Assistant county Registrar Larry Lomax, left, explains the recall process to Charles Bennion, whose group is trying to recall Clark County Commissioner Yvonne Atkinson Gates, Tom Westmoreland, an acquaintance of Bennion's, Aviva Gordon, Gates' attorney, and Torey Lee Witt, Gates' campaign manager.
Photo by Jeff Scheid.

The group needed just 4,380 signatures to spark the recall. Deputy Secretary of State Pamela Crowell authorized Clark County Registrar of Voters Kathryn Ferguson to now choose 500 signatures at random to verify.
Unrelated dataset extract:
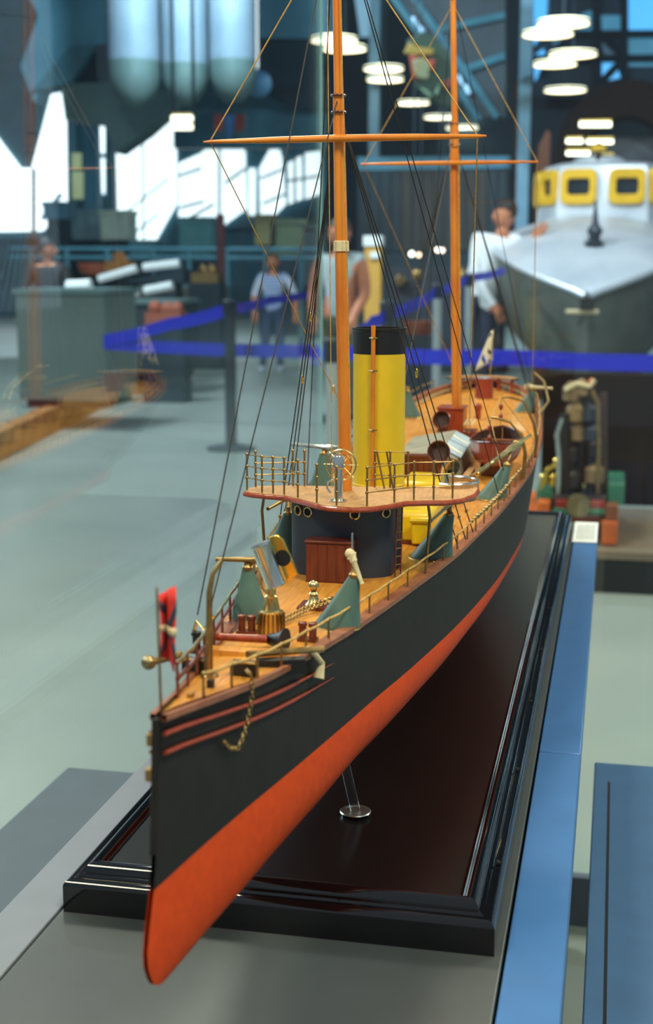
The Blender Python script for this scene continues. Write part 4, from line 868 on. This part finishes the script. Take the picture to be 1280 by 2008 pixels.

      Ferguson, who has until May 21 to do so, said her office will begin Monday to compare 500 signatures on the forms to the voter registration forms of the same people. If more than 90 percent but less than 100 percent are valid, Crowell will order Ferguson to check all 7,474 signatures until 4,380 valid signatures are found.
      A recall election would not take place until the last week of June at the earliest, Ferguson said. It would be the first time a Clark County commissioner ever faced a recall election.
      The recall bid fails if fewer than 90 percent of the 500 signatures are valid.
      The citizens group, led by North Las Vegan Charles Bennion, is angry with Atkinson Gates for alleged ethical lapses. The commissioner, who represents portions of North Las Vegas and downtown Las Vegas, was reprimanded by the state Ethics Commission in January for lobbying casino executives to give her a lease deal on a proposed daiquiri-stand business.
      The ethics panel resumes an unrelated inquiry Thursday on whether she voted to give airport concessions contracts to her friends without disclosing her relationships to the vendors.
      Terry Akers, a 34-year-old Republican chiropractor, has announced he will run against Atkinson Gates if a special election is held. He will also need to secure at least 4,380 valid signatures to put himself on the ballot.
      Atkinson Gates won election to her second term in 1996 with 79 percent of the vote.